Cito un sito di una nota associazione di imprenditori: L'occhio viene attirato dal colore dei vestiti e dal movimento del corpo. L'orecchio viene attirato dal rumore della voce. Ah bè, allora, questa si che è una svolta! A parte che sembra una massima zen, ma poi in fondo non ci vedo un gran significato, e potrei anche aggiungere che il naso viene attirato dal profumo che hai!Infine l'ultimo preziosissimo consiglio di questo sito è quello di non alzarsi per primi alla fine... certo, questo sarà fondamentale!
Il tono dei magici consigli e delle perle di saggezza è un po' questo dappertutto, arriva puntuale, se sei in ritardo avverti, sii pulito ed ordinato, non fumare, non mangiarti le unghie, manca solo non dire parolacce e metti la canottiera che abbiamo lo stesso decalogo che recitava sempre mia madre quando ero piccola!
Insomma dai, questi non sono consigli, ma regole di buona educazione!Ho 25 anni, non ho vissuto come una eremita fino adesso, non ho esperienze lavorative, ma al fatto che se arrivo tardi, puzzo e impreco per tutto il colloquio, non faccio una buona impressione, ci arrivavo anche da sola!

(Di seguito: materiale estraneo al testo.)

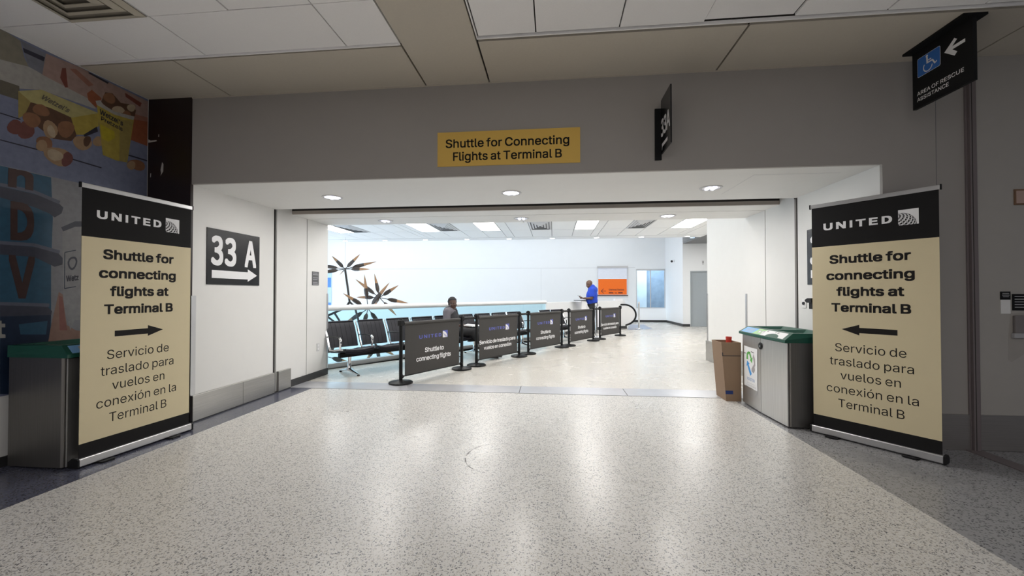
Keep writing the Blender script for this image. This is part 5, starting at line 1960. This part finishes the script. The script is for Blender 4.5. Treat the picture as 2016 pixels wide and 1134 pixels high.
# the man in the blue polo shirt, standing and reading his phone at the podium
HT = Matrix.Translation((0, -0.085, 1.612)) @ Matrix.Rotation(math.radians(24), 4, 'X') @ Matrix.Scale(1.09, 4)
P_ = [(0, 0.02, 0.95, .15, .12), (0, 0.0, 1.07, .16, .14), (0, 0.005, 1.26, .17, .14), (0, 0.020, 1.41, .145, .11), (0, -0.005, 1.505, .072, .074), (0, -0.045, 1.565, .066, .068),
      (.195, .02, 1.425, .064, .064), (.250, .0, 1.15, .048, .048), (.115, -.27, 1.150, .033, .029),
      (-.195, .02, 1.425, .064, .064), (-.250, .0, 1.15, .048, .048), (-.085, -.265, 1.155, .033, .029),
      (.092, .02, .88, .088, .088), (.105, .005, .50, .060, .060), (.105, .045, .09, .038, .038), (.120, -.115, .045, .036, .03),
      (-.092, .02, .88, .088, .088), (-.105, .005, .50, .060, .060), (-.105, .045, .09, .038, .038), (-.120, -.115, .045, .036, .03)]
E_ = [(0, 1), (1, 2), (2, 3), (3, 4), (4, 5), (3, 6), (6, 7), (7, 8), (3, 9), (9, 10), (10, 11), (0, 12), (12, 13), (13, 14), (14, 15), (0, 16), (16, 17), (17, 18), (18, 19)]
man = person('man in a blue polo shirt and black trousers standing, looking down at his phone', (1.235, 13.62, 0), math.radians(-97), P_, E_, HT,
             [((.110, -.285, 1.150), (-.25, -1, .10), (-.3, 0, 1), 0.75, -1), ((-.080, -.28, 1.155), (.25, -1, .12), (.3, 0, 1), 0.85, 1)], 'skin_man')
clothing(man, 'polo_shirt', 'polo', [(0, 0.025, 1.015, .186, .166), (0, 0.008, 1.06, .192, .178), (0, -0.010, 1.12, .195, .190), (0, 0.0, 1.28, .198, .178), (0, 0.025, 1.42, .165, .135), (0, 0.015, 1.515, .092, .095), (0, -0.005, 1.555, .084, .088),
                                     (.200, .02, 1.425, .086, .086), (.240, .008, 1.20, .076, .076), (-.200, .02, 1.425, .086, .086), (-.240, .008, 1.20, .076, .076)],
         [(0, 1), (1, 2), (2, 3), (3, 4), (4, 5), (5, 6), (4, 7), (7, 8), (4, 9), (9, 10)])
clothing(man, 'trousers', 'trousers', [(0, 0.022, 1.07, .172, .152), (0, 0.025, 0.95, .180, .158), (.098, .02, .84, .104, .108), (.108, .005, .50, .080, .080), (.108, .035, .12, .066, .066), (-.098, .02, .84, .104, .108), (-.108, .005, .50, .080, .080), (-.108, .035, .12, .066, .066)],
         [(0, 1), (1, 2), (2, 3), (3, 4), (1, 5), (5, 6), (6, 7)])
for s in (-1, 1):
    b = MB()
    b.tube([(.105 * s, .085, .045), (.108 * s, .03, .052), (.118 * s, -.10, .042), (.122 * s, -.185, .032)], [.040, .048, .046, .028], 12, sy=0.85)
    b.build('shoe', 'shoe', man, smooth=True)
b = MB()
T = Matrix.Translation((1.235, 13.62, 0)) @ Matrix.Rotation(math.radians(-97), 4, 'Z') @ Matrix.Translation((.015, -.388, 1.202)) @ Matrix.Rotation(math.radians(-32), 4, 'X')
b.box(-.037, -.078, -.004, .037, .078, .004, 0, T)
tag(b.build('phone', 'sign_black', None, bevel=0.003), 'dark phone held in both hands by the man in blue', 'phone')

# the seated woman with short black hair, turning her head towards the passage
AW = Vector((-3.54, 6.62, 0)) + U * 2.235 + NF * 0.297
HW = Matrix.Translation((-0.005, 0.015, 1.100)) @ Matrix.Rotation(math.radians(-46), 4, 'Z') @ Matrix.Rotation(math.radians(2), 4, 'X') @ Matrix.Scale(1.05, 4)
P_ = [(0, -0.02, 0.54, .160, .12), (0, 0.02, 0.64, .155, .13), (0, 0.050, 0.78, .165, .130), (0, 0.065, 0.915, .140, .10), (0, 0.050, 0.995, .064, .066), (0, 0.030, 1.06, .060, .064),
      (.182, .065, .930, .060, .060), (.230, .04, .675, .048, .048), (.095, -.21, .645, .031, .028),
      (-.182, .065, .930, .060, .060), (-.230, .04, .675, .048, .048), (-.055, -.21, .650, .031, .028),
      (.100, -.06, .530, .095, .090), (.108, -.45, .525, .066, .066), (.118, -.80, .13, .042, .042), (.122, -.92, .075, .034, .030),
      (-.100, -.06, .530, .095, .090), (-.088, -.46, .530, .066, .066), (-.062, -.78, .13, .042, .042), (-.062, -.90, .070, .034, .030)]
RW = math.atan2(U.y, U.x) + math.radians(26)
wo = person('woman in grey shirt and black vest seated by the rail, head turned, black trousers', AW, RW, P_, E_, HW,
            [((.085, -.222, .645), (-.6, -1, -.05), (0, 0, -1), 0.45, 1), ((-.050, -.222, .652), (.6, -1, -.05), (0, 0, -1), 0.45, -1)], 'skin')
clothing(wo, 'shirt', 'grey_tee', [(0, -0.005, 0.56, .170, .138), (0, 0.02, 0.65, .172, .148), (0, 0.050, 0.78, .180, .150), (0, 0.065, 0.915, .155, .115), (0, 0.052, 0.985, .080, .080), (0, 0.045, 1.010, .074, .076),
                                   (.188, .065, .930, .080, .080), (.224, .048, .745, .072, .072), (-.188, .065, .930, .080, .080), (-.224, .048, .745, .072, .072)],
         [(0, 1), (1, 2), (2, 3), (3, 4), (4, 5), (3, 6), (6, 7), (3, 8), (8, 9)])
clothing(wo, 'vest', 'vest', [(0, -0.005, 0.60, .178, .152), (0, 0.018, 0.66, .182, .162), (0, 0.042, 0.78, .190, .178), (0, 0.062, 0.900, .170, .142), (0, 0.060, 0.965, .115, .105), (.105, .064, .945, .082, .088), (-.105, .064, .945, .082, .088)],
         [(0, 1), (1, 2), (2, 3), (3, 4), (3, 5), (3, 6)])
clothing(wo, 'trousers', 'trousers', [(0, -0.02, 0.535, .172, .132), (0, 0.0, 0.60, .170, .132), (.102, -.08, .535, .106, .100), (.108, -.45, .530, .084, .084), (.116, -.775, .17, .064, .064), (-.102, -.08, .535, .106, .100), (-.088, -.46, .535, .084, .084), (-.064, -.755, .17, .064, .064)],
         [(0, 1), (0, 2), (2, 3), (3, 4), (0, 5), (5, 6), (6, 7)])
for s, x, y in ((1, .118, -.80), (-1, -.062, -.78)):
    b = MB()
    b.tube([(x, y + .06, .055), (x, y, .060), (x + .004, y - .13, .048), (x + .006, y - .20, .032)], [.036, .044, .042, .024], 12, sy=0.85)
    b.build('shoe', 'shoe', wo, smooth=True)
h = MB()
k = MB()
k.ball((0, 0.018, 0.036), (0.087, 0.104, 0.096), 24, 16)
for i, p in enumerate(k.v):        # hair sits back from the face
    if p.y < -0.03 and p.z < 0.062:
        k.v[i] = Vector((p.x * 0.86, p.y * 0.5 + 0.01, p.z * 0.7 + 0.02))
    else:
        k.v[i] = p + p.normalized() * 0.004 * math.sin(p.x * 160) * math.sin(p.y * 140 + p.z * 130)
h.add(k.v, k.f, 0, HW)
h.build('hair', 'hair', wo, smooth=True)
b = MB()
T = Matrix.Translation(AW) @ Matrix.Rotation(RW, 4, 'Z') @ Matrix.Translation((.04, -.38, .648)) @ Matrix.Rotation(math.radians(4), 4, 'X')
v = []
b.box(-.13, -.13, -.003, .13, .12, .014, 0, T)
b.box(-.125, -.125, .014, .125, .115, .020, 0, T @ Matrix.Rotation(math.radians(5), 4, 'Z'))
tag(b.build('paper_stack', 'paper', None), 'white papers lying on the lap of the seated woman', 'papers')

bpy.context.view_layer.update()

Forse tutti questi consigli sono così fumosi perchè delle regole non ce ne sono... sarà che ogni colloquio è una storia a sè?sarà che dipende da chi è l'esaminatore?sarà che ci vuole un gran culo?
Alla fine l'unica vera domanda secondo me è "Devo essere me stessa?". Cioè, ai colloqui non rischiamo di dire un po' tutti le stesse cose?di quanto siamo motivati a lavorare per quell'azienda (e magari abbiamo inviato il curriculum a tutto l'elenco telefonico), di quanto siamo flessibili e pronti al confronto e ad apprendere ecc ecc
E gli esaminatori non si sentono raccontare la stessa pappardella da tutti?Come faranno a fare una valutazione?Di cosa terranno conto?
Forse è necessario stupire...allora direi che il consiglio migliore (o almeno il più simpatico, e giuro che se qualcuno lo fa, gli pago da bere!) è quello che mi ha dato, un po' in gag, un amico.. "sii carica ed un po' arrogante, fai vedere che sei motivata. Se ti chiedono dove ti vedi fra 5 anni, rispondi: credo che sarò il suo capo!!!"
MITICO. faccia tosta e via, e se non ti assumo, sai almeno che bell'aneddoto da raccontare agli amici???